The Real Estate Factor

UPS owns a staggering amount of land. We're talking about massive "Worldports" in Louisville and regional hubs that are strategically located near every major airport and highway junction in the world. In an era where "last-mile delivery" is the most expensive part of the supply chain, owning the physical infrastructure to do it is a massive moat.

The 2026 Outlook: Is the "Worth" Going Up or Down?

Everything depends on the "Better, Not Bigger" gamble.

Analysts are currently torn. David Vernon at Bernstein recently lifted his price target to $125, betting that the margin improvements will finally kick in. On the flip side, you’ve got bears like Ravi Shanker at Morgan Stanley who think the stock could dip as low as $75 if the Amazon volume isn't replaced by higher-paying small business customers fast enough.

Here is the reality of what UPS is worth right now:

  1. To an Investor: It’s a high-yield dividend play. With a yield over 6%, it’s paying you to wait for the turnaround.
  2. To a Competitor: It’s a terrifyingly efficient machine that is currently shedding its least profitable skin.
  3. To the Economy: It’s roughly 6% of the U.S. GDP moving through their trucks every single day.

How to Value a Logistics Giant Yourself

If you’re trying to track this yourself, don't just look at the stock price. Look at the Revenue Per Piece (RPP).
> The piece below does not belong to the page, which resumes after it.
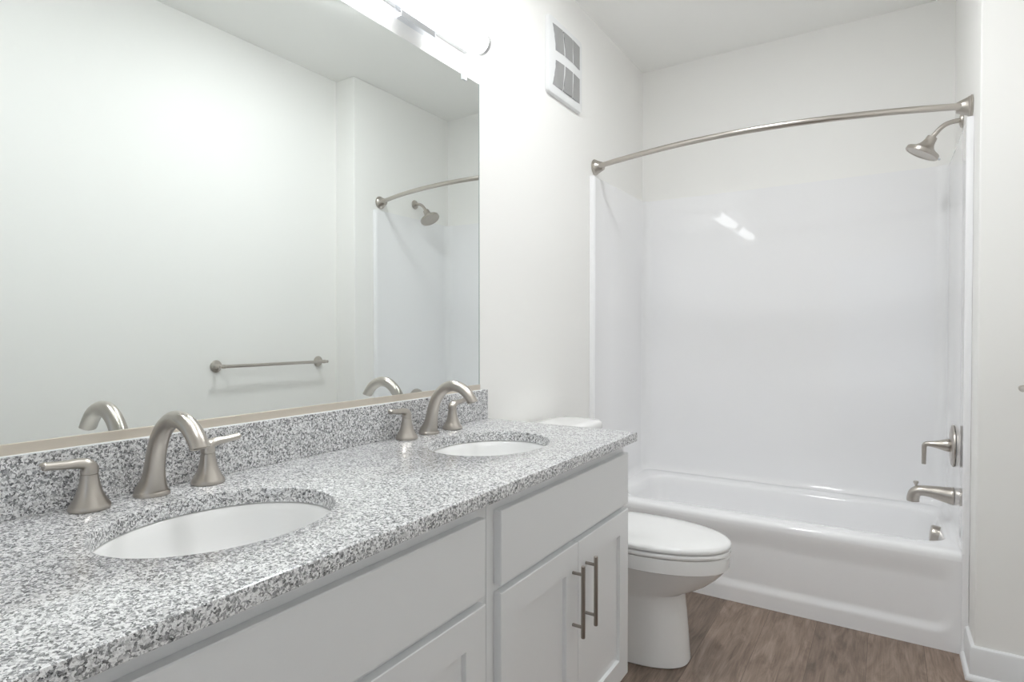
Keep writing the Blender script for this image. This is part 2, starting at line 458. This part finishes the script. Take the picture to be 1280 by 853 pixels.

In Q3 2025, UPS saw a 9.8% jump in domestic revenue per piece. That means even though they were shipping fewer boxes, they were getting paid more for each one. That is the "worth" multiplier. If RPP keeps going up while they cut costs (they're aiming for $3.5 billion in savings by the end of 2025), the market cap will eventually follow the math.

Actionable Steps for Tracking UPS Value

If you want to keep a pulse on how much UPS is actually worth without getting bogged down in corporate jargon, watch these three things:

  • The 2026 GRI (General Rate Increase): UPS set a 5.9% average increase starting late December 2025. If customers stick around despite these hikes, it proves UPS has "pricing power"—the ultimate indicator of a company's worth.
  • The Dividend Payout Ratio: Right now, they are paying out nearly 98% of their earnings as dividends. That’s high. Too high. Watch for that to drop as earnings grow; it'll mean the dividend is safe and the company's "intrinsic worth" is stabilizing.
  • The Healthcare Segment Revenue: Every time they announce a new healthcare acquisition or a dedicated cold-chain facility, the company's long-term value shifts away from "delivery company" and toward "critical infrastructure."

UPS is currently a $92 billion company trying to act like a $150 billion one. Whether they get back there depends entirely on if they can prove that being "Better" is actually more valuable than being "Bigger."